Some people grow up with ball fields and bright stadium lights. I grew up with quiet creeks.
As a kid I spent countless hours wading through shallow water, turning over rocks, watching little fish dart through the current. Most people never notice what lives in those small streams. To them it is just a ditch on the side of the road or a ribbon of water in the woods.
To me it was a whole world.
I learned early that the creek had a way of slowing life down. The sound of water moving across stone, the shade of the trees leaning over the banks, the feeling of cold water around your legs on a hot summer day. Out there nothing else mattered. No noise. No pressure. Just the quiet rhythm of moving water.
For me those creeks became more than a place to fish. They became a place to breathe.
There were seasons of life where things felt heavy and hard. Times when my mind was loud and the world felt like too much. When that happened, I always found myself walking back to the water. Standing in a small current somewhere, watching minnows move through the rocks, listening to the same sound that had been there long before me. Somehow the creek always had a way of putting things back in place.

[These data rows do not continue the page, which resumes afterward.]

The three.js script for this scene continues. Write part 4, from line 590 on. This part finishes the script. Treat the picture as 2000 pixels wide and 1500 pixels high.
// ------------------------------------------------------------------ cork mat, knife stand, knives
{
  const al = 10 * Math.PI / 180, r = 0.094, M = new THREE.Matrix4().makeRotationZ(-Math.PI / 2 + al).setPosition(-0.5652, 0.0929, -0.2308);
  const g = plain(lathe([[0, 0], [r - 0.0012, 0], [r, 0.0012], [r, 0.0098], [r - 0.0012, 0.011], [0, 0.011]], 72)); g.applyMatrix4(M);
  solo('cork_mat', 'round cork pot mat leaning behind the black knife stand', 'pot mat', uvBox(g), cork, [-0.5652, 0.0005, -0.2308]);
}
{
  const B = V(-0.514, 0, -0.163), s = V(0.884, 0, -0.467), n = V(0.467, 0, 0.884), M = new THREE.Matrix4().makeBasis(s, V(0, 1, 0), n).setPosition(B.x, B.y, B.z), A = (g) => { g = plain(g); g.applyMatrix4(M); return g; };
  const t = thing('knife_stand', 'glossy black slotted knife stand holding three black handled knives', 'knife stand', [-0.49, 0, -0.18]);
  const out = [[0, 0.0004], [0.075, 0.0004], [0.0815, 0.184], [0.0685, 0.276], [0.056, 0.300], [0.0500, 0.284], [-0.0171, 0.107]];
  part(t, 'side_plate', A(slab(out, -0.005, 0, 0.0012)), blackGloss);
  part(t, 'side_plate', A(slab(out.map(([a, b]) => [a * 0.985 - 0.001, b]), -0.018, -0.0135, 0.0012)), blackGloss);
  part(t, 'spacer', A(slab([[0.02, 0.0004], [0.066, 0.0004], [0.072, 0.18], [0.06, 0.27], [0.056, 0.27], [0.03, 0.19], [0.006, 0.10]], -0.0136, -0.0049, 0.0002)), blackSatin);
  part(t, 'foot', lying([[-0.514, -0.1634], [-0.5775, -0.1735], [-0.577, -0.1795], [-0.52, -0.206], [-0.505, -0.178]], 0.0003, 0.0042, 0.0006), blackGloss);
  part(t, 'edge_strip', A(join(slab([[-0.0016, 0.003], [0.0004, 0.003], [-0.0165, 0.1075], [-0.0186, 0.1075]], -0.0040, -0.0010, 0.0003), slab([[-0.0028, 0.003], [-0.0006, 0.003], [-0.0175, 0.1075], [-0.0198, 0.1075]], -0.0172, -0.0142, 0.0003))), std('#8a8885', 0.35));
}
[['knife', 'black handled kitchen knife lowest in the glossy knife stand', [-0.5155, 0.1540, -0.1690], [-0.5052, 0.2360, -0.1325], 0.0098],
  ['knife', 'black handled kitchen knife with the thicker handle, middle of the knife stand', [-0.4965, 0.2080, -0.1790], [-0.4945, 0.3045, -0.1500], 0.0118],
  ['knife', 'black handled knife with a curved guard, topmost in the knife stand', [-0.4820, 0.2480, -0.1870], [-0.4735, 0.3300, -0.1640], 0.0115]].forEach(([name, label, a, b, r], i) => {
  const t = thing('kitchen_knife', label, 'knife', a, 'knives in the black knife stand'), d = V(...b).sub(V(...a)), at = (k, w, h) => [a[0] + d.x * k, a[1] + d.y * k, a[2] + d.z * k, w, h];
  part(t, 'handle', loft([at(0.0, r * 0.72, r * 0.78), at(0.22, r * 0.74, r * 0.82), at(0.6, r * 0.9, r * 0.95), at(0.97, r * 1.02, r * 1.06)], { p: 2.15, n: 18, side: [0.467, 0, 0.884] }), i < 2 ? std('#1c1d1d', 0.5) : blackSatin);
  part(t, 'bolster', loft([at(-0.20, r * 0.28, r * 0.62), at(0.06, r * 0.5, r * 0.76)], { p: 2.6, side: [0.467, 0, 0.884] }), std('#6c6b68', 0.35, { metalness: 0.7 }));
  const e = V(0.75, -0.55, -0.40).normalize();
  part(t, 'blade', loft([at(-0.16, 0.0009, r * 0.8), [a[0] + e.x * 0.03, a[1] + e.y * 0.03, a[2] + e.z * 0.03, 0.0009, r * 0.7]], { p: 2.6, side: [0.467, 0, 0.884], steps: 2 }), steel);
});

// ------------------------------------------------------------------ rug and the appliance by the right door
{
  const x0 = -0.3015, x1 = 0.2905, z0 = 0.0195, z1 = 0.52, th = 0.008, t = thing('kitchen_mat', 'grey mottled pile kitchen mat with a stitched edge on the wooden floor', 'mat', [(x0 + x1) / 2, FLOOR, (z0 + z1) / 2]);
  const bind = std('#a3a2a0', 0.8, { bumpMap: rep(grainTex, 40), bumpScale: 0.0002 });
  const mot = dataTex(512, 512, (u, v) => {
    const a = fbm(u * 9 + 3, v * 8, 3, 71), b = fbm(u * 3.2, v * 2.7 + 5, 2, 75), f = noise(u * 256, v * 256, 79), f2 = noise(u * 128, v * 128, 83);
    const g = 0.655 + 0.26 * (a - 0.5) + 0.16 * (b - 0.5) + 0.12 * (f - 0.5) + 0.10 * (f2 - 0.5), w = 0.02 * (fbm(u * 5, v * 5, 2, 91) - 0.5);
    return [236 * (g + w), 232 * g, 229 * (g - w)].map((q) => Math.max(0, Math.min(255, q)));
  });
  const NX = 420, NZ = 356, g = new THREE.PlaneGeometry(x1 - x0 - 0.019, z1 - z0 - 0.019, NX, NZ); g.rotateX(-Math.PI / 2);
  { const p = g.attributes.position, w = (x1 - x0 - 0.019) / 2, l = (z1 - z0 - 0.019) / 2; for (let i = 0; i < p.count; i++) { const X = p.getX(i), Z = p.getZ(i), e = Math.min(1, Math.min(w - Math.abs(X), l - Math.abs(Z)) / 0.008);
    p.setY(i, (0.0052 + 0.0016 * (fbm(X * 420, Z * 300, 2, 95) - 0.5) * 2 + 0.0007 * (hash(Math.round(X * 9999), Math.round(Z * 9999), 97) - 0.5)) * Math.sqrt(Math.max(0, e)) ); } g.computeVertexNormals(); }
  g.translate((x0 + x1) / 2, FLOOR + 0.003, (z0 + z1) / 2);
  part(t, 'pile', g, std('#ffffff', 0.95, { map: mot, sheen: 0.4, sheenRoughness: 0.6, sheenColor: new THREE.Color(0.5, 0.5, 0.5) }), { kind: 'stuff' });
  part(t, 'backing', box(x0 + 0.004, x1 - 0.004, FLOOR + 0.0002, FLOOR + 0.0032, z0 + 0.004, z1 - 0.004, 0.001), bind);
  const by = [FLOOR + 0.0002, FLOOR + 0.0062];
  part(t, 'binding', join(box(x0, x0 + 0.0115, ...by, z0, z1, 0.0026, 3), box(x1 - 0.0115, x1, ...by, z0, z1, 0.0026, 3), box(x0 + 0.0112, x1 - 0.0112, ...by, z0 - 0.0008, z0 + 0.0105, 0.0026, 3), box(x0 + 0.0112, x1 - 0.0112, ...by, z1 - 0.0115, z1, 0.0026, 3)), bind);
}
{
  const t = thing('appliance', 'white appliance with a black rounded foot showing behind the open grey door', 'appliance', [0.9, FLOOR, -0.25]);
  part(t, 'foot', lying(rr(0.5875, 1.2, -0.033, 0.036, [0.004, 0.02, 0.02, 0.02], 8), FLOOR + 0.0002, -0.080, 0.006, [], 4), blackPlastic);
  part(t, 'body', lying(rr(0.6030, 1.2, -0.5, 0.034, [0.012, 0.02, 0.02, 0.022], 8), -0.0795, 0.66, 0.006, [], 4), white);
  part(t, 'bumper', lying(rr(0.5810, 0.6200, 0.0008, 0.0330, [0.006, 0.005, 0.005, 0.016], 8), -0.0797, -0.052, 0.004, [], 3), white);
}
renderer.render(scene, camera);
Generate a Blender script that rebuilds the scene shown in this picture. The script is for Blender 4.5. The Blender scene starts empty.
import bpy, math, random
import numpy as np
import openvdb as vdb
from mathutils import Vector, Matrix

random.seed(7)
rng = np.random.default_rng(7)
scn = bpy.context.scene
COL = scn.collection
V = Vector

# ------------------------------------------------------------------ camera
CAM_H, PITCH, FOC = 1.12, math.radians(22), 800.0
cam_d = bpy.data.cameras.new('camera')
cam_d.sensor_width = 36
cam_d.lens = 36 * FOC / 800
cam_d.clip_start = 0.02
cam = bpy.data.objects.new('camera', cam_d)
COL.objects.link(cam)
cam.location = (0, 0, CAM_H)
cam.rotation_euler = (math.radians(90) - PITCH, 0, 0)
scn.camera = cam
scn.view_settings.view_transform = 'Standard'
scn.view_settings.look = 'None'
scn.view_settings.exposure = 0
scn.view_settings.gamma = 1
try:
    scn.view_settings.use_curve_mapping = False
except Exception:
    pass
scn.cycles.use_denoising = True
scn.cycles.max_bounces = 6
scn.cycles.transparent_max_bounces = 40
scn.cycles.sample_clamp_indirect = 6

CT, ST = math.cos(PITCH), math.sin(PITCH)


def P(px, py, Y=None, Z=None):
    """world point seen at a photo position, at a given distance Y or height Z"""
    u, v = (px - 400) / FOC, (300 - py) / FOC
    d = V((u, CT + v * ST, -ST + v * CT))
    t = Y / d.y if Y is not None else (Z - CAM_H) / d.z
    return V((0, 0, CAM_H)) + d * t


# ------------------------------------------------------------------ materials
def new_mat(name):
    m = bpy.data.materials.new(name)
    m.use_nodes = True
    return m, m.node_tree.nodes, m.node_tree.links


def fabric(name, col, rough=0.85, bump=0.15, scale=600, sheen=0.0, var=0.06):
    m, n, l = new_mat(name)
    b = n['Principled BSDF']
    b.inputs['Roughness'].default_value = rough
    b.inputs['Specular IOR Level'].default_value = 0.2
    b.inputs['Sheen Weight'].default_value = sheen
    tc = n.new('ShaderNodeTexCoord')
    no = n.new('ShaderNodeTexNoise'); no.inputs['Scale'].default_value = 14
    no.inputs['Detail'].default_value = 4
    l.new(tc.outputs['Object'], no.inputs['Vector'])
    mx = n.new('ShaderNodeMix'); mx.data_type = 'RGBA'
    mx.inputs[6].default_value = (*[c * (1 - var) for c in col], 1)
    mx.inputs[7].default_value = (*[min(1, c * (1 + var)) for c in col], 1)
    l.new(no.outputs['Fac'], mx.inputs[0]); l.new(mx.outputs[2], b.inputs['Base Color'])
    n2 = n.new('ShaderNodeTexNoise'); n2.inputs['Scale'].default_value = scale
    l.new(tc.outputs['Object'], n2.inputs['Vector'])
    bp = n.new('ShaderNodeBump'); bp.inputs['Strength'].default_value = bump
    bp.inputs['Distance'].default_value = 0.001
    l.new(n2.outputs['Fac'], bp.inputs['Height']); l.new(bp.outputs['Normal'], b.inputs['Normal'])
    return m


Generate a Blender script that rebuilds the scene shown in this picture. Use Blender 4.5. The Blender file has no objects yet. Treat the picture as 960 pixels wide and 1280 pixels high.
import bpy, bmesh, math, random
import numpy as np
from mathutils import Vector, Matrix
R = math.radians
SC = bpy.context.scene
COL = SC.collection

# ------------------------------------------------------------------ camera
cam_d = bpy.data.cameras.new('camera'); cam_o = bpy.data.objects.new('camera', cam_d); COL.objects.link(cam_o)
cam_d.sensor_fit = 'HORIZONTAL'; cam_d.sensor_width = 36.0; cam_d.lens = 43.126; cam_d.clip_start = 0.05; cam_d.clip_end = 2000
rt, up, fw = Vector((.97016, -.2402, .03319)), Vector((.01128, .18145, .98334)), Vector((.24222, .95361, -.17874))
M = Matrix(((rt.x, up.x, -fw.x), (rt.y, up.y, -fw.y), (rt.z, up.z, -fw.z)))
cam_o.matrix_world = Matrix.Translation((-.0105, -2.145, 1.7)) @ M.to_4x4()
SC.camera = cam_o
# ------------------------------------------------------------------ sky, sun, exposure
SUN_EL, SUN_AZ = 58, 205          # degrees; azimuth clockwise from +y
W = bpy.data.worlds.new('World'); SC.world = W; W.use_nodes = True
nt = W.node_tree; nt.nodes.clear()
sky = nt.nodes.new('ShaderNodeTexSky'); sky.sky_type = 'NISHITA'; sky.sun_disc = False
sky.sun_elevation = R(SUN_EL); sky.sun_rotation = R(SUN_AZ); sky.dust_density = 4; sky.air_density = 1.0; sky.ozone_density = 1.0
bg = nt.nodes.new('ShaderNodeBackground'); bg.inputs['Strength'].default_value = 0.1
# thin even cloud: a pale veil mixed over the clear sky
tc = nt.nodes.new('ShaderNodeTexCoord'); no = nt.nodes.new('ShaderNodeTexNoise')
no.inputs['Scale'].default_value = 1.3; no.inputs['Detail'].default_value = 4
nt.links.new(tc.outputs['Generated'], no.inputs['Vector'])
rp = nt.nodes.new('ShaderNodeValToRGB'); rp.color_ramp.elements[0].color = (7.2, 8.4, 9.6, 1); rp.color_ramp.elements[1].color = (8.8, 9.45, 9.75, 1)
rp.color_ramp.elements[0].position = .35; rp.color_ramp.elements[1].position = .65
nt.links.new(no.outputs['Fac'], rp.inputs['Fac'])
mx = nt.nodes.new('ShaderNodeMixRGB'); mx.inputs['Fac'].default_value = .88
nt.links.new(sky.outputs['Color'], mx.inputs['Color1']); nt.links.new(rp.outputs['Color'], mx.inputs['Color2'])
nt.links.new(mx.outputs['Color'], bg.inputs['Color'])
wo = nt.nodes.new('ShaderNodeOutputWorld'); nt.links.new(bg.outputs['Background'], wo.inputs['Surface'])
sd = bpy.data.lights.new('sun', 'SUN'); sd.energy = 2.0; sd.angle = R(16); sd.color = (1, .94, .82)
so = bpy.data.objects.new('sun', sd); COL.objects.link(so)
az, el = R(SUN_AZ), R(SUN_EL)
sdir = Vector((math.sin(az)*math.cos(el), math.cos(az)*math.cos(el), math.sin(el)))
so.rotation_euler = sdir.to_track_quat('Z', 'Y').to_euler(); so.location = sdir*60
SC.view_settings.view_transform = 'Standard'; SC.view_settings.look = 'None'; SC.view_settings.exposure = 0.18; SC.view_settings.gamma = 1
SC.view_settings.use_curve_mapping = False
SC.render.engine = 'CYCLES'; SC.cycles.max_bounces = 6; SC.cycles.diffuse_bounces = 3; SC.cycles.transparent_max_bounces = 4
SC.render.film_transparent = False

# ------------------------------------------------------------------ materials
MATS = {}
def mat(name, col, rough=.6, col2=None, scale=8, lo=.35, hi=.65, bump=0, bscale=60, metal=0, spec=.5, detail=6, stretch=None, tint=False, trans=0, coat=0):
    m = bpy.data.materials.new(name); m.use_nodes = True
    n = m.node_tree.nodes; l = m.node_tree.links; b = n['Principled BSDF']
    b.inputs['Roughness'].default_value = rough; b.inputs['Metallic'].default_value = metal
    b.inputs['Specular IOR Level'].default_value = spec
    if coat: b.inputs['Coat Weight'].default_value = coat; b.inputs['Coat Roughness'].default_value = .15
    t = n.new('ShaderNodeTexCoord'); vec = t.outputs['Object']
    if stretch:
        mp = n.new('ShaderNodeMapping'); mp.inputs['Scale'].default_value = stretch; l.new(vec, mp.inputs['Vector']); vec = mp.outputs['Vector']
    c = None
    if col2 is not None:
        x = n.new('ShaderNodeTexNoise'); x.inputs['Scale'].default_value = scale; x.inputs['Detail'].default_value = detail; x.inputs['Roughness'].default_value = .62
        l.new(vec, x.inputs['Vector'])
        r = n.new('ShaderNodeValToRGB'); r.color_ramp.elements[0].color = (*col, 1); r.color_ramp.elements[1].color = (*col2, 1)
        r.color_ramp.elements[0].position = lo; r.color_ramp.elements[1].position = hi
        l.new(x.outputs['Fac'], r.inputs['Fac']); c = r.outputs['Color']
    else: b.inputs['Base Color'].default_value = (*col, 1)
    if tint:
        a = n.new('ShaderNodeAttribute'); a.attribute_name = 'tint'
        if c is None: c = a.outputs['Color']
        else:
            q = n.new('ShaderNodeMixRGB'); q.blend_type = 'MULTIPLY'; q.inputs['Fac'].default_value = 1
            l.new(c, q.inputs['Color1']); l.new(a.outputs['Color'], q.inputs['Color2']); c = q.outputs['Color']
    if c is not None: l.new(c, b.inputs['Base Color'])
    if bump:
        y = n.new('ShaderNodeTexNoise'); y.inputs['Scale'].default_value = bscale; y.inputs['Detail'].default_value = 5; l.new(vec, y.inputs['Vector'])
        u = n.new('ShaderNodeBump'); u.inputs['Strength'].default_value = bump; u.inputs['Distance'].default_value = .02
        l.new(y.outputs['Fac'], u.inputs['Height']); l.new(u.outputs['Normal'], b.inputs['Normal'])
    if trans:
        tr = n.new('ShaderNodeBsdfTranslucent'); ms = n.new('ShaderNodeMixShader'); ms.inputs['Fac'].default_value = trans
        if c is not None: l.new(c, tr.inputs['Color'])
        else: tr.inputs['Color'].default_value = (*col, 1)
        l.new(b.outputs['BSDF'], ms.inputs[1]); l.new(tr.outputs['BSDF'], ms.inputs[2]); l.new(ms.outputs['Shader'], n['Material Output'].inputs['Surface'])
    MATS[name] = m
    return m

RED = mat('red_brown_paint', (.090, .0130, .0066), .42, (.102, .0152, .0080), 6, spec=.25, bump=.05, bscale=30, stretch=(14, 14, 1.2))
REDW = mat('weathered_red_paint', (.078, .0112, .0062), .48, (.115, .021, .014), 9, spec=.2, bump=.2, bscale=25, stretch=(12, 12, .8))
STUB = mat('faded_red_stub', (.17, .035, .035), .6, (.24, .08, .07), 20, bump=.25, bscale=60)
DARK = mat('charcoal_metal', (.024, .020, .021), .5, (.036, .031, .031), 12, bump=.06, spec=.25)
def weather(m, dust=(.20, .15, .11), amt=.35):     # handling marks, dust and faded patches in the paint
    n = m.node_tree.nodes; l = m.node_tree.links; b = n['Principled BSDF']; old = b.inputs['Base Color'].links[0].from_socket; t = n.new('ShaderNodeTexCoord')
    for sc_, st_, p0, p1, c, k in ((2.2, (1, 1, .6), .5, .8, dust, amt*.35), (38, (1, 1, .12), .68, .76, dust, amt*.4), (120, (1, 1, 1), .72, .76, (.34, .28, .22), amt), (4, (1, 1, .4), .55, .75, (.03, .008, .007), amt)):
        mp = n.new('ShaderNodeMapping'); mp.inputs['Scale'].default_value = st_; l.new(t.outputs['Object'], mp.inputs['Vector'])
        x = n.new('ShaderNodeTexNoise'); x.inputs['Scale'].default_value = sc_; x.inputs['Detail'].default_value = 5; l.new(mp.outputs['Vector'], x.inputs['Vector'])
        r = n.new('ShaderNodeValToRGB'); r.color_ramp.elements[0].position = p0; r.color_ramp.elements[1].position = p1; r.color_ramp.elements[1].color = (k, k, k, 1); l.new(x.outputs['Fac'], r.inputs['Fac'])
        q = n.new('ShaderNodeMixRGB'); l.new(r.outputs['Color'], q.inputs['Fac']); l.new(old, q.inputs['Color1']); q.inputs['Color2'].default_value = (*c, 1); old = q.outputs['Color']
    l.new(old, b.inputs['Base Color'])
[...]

Years later that same feeling became the foundation for Creek Life Lure Co. I started the company with a simple idea. Small creeks and the fish living in them deserve just as much respect as the big lakes everyone talks about. There are incredible species living in those waters. Fish with colors most people have never seen and names most anglers have never heard. They are often overlooked, but they are every bit as wild and beautiful as anything swimming in deeper water. The baits I create are built around that world.
They are small, detailed soft plastics designed for the kind of fishing that happens when you step into a creek and start exploring. Many of them are inspired by real creatures you find under rocks and along the banks. Stoneflies, craws, little aquatic insects that trout, bass, and other creek fish feed on every day. Every bait also carries a story. A memory from the water, a piece of creek life, or a reminder of the small things that make fishing meaningful. Because to me fishing has never just been about catching fish. It is about slowing down. About paying attention to the little things. About standing in a quiet current somewhere and remembering what it feels like to be alive.
Those creeks shaped who I am. In many ways they helped keep me here. And that is the heart behind everything I make. Because in the end, no matter how small the stream or how overlooked the fish might be, every one of them has a story worth telling. And every fish deserves one.